Consolidation principles
The financial statements of German and foreign subsidiaries included in the consolidated accounts are prepared using uniform accounting and valuation methods as required by IFRS 10 (Consolidated Financial Statements).
Consolidated companies that, unlike METRO AG, do not close their financial year on 30 September prepared interim financial statements for IFRS consolidation purposes. In principle, subsidiaries are fully consolidated insofar as their consolidation is of material importance to the presentation of a true and fair view of the assets, financial and earnings position.
In accordance with IFRS 3 (Business Combinations), capital consolidation is effected using the purchase method. In the case of business combinations, the carrying amounts of the investments are offset against the revalued pro rata equity of the subsidiaries as of their acquisition dates. Any positive differences remaining after the allocation of hidden reserves and hidden burdens are capitalised as goodwill. Goodwill is tested for impairment regularly once a year – or more frequently if changes in circumstances indicate a possible impairment. If the carrying amount of a unit that was assigned goodwill exceeds the recoverable amount, an impairment loss of the goodwill is recognised to the amount of the difference between both values.
In addition, in the case of company acquisitions, hidden reserves and burdens attributable to non-controlling interests must be disclosed and reported in equity as “non-controlling interests”. METRO does not use the option to recognise the goodwill attributable to non-controlling interests. In accordance with IFRS 3, any negative differences remaining after the allocation of hidden reserves and hidden burdens as well as after another review during the period in which the business combination took place are recognised through profit or loss.

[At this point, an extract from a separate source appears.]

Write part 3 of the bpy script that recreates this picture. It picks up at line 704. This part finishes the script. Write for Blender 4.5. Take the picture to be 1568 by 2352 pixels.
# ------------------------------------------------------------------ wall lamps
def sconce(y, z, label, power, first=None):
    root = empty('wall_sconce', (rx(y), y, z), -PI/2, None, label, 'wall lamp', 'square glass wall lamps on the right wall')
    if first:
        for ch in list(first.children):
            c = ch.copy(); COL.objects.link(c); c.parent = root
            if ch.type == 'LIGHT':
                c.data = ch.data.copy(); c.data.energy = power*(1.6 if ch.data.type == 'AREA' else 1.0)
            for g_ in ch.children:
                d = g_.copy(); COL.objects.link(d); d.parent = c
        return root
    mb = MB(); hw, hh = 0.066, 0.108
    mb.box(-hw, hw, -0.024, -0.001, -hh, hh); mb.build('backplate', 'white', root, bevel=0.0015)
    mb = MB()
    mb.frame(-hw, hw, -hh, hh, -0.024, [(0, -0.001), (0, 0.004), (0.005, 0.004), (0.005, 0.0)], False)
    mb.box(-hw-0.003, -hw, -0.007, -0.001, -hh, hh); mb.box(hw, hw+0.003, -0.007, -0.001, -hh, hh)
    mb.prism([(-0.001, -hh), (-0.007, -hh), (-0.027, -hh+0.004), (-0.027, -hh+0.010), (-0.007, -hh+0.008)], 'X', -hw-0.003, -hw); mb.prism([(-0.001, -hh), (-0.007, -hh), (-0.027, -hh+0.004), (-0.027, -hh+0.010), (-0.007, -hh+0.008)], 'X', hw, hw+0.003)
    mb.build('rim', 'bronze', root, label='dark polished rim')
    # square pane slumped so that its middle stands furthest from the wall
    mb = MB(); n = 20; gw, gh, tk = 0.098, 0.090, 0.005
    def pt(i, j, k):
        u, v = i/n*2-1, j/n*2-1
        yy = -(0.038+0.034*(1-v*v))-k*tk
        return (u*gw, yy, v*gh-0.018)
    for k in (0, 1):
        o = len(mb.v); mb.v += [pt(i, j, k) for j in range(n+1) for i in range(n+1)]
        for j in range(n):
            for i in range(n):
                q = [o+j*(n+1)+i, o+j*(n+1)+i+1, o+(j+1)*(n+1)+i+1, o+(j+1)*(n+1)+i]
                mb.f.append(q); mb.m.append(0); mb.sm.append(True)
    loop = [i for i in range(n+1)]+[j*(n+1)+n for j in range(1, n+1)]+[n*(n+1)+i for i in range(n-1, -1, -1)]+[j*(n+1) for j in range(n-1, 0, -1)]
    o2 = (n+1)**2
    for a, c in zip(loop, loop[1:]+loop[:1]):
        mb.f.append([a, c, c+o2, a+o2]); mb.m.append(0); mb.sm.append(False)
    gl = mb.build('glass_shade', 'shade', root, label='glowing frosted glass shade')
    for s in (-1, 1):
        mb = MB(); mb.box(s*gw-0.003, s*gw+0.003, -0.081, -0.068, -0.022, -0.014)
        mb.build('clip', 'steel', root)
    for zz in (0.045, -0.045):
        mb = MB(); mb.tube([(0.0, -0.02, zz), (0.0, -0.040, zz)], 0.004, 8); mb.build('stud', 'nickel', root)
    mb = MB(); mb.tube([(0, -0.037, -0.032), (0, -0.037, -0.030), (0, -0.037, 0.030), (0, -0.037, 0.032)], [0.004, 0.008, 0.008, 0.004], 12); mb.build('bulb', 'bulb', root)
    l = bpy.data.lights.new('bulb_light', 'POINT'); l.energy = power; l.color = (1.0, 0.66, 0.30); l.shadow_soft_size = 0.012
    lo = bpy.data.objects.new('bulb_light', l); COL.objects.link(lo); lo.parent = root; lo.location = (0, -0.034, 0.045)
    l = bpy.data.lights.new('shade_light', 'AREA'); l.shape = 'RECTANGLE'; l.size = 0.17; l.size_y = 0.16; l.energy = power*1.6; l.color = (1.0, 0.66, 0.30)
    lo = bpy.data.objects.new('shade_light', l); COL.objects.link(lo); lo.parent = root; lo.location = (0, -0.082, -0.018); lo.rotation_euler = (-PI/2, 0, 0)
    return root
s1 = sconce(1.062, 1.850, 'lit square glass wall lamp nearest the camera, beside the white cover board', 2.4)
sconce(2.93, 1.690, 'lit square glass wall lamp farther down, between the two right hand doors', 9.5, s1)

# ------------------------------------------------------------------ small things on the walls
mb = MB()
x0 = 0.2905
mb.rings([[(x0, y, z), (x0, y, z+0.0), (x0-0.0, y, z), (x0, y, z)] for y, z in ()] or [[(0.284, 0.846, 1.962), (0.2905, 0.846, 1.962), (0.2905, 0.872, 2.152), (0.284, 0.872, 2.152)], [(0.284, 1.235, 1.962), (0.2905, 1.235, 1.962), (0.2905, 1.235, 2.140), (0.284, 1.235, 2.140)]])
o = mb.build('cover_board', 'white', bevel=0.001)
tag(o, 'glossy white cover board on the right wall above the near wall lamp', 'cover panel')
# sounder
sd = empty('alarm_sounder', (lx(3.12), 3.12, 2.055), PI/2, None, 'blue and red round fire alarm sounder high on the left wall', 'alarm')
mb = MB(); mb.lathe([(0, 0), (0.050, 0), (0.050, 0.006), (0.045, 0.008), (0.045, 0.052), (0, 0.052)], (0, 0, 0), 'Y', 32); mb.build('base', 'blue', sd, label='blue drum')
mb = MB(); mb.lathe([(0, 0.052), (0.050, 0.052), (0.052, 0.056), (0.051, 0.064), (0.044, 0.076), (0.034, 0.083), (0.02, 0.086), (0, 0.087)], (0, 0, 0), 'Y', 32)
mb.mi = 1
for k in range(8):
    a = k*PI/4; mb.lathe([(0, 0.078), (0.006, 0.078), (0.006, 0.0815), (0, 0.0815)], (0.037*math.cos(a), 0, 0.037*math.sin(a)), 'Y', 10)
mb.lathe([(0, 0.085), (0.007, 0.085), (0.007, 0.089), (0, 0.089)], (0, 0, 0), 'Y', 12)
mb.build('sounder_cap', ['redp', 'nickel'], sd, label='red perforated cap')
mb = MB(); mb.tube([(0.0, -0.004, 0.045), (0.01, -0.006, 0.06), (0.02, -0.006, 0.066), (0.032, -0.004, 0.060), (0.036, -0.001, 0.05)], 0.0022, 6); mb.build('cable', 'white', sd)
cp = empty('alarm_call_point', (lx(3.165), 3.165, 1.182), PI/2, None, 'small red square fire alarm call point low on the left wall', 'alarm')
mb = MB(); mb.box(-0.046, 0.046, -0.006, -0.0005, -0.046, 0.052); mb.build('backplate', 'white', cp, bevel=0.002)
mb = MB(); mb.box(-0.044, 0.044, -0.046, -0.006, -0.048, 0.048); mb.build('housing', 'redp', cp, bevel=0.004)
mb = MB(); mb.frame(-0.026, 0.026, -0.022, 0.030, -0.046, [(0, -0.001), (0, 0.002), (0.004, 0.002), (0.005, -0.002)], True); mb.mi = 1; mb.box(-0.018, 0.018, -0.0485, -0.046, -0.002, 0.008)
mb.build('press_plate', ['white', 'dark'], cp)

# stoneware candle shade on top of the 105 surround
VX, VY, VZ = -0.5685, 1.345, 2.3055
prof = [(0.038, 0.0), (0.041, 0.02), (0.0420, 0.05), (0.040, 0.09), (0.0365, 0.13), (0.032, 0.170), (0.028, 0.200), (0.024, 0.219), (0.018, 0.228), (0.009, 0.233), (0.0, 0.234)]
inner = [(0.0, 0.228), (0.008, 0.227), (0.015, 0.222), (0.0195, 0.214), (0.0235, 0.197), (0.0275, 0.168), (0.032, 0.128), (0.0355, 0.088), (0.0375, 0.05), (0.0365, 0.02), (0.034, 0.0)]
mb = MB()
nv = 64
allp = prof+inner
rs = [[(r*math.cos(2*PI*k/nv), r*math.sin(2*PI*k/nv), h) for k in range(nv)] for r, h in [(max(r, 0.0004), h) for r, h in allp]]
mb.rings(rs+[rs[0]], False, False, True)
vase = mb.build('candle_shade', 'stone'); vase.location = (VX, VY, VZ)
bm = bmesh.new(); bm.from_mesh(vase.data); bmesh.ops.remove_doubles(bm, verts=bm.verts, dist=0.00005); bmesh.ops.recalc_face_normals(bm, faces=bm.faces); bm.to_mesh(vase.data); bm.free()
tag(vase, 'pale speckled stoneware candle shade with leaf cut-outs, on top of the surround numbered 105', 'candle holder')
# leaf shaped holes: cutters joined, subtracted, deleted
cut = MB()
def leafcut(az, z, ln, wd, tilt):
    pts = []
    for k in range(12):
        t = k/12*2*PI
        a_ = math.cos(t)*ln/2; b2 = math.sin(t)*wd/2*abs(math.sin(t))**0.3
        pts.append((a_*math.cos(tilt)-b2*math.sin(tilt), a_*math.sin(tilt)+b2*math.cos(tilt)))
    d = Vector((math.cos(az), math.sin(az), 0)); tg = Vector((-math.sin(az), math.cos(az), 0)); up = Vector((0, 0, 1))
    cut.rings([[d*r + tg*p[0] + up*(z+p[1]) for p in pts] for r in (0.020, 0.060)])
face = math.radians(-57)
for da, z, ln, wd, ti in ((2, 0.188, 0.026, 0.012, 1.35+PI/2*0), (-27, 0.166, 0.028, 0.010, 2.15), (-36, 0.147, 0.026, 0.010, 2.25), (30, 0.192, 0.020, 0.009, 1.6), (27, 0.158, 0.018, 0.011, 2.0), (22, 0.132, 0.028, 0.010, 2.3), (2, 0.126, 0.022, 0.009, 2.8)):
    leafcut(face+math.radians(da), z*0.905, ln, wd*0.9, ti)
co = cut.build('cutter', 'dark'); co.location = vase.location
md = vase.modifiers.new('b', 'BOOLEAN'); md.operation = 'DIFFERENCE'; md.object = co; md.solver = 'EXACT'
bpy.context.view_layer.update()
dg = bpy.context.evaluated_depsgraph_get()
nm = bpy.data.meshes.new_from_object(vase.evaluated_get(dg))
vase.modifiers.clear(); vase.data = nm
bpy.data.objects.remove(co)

Purchases of additional shareholdings in companies where a controlling interest has already been acquired are recognised as equity transactions. As a result, the assets and liabilities are not remeasured at fair value, nor are any gains or losses recognised. Any differences between the cost of the additional shareholding and the carrying amount of the net assets on the date of acquisition are directly offset against the capital attributable to the buyer.
Any impairment losses and reversals of impairment losses to shares in consolidated subsidiaries carried in the individual financial statements are reversed.
Investments in associates and joint ventures are accounted for using the equity method and treated in accordance with the principles applying to full consolidation, with existing goodwill being included in the amount capitalised for investments. The recognition of income from investments in associates, joint ventures and joint operations in the income statement depends on whether the investee carries out operating or non-operating activities. Operating activities include the retail and wholesale businesses as well as related support activities (for example, renting/leasing of retail properties, procurement, logistics). Income from operating associates, joint ventures and joint operations is recognised in EBIT; income from non-operating entities is recognised in the net financial result. Any deviating accounting and measurement methods used in the financial statements of entities valued at equity are retained as long as they do not substantially contradict METRO’s uniform accounting and valuation methods.
According to IFRS 11, the individual partners in joint arrangements recognise their portion of jointly held assets and jointly incurred liabilities in their own balance sheet.
Intra-group profits and losses are eliminated; sales, expenses and income as well as receivables and liabilities and/or provisions are consolidated. Interim results in fixed assets or inventories resulting from intra-group transactions are eliminated unless they are of minor significance. In accordance with IAS 12 (Income Taxes), deferred taxes are recognised for consolidation procedures.
Unrealised gains from transactions with companies accounted for using the equity method are derecognised against the investment in the amount of the group’s share in the investee.
In joint arrangements, each of the partner companies recognises its own portion of sales, income and expenses resulting from the joint arrangement in its income statement.
A reduction in the holding in a subsidiary must be recognised in reserves retained from earnings as an equity transaction outside of profit or loss as long as the parent company can continue to exercise control. If a reduction in the holding or its complete disposal entails a loss of control, full consolidation of the subsidiary is ended when the parent company has lost its control opportunity over the subsidiary. All assets, liabilities and equity items that were previously fully consolidated will then be derecognised at amortised group carrying amounts. Deconsolidation of the derecognised holdings is carried out in line with the general rules on deconsolidation. Any remaining residual shares are recognised at fair value as a financial instrument according to IAS 39 or as a holding valued using the equity method pursuant to IAS 28.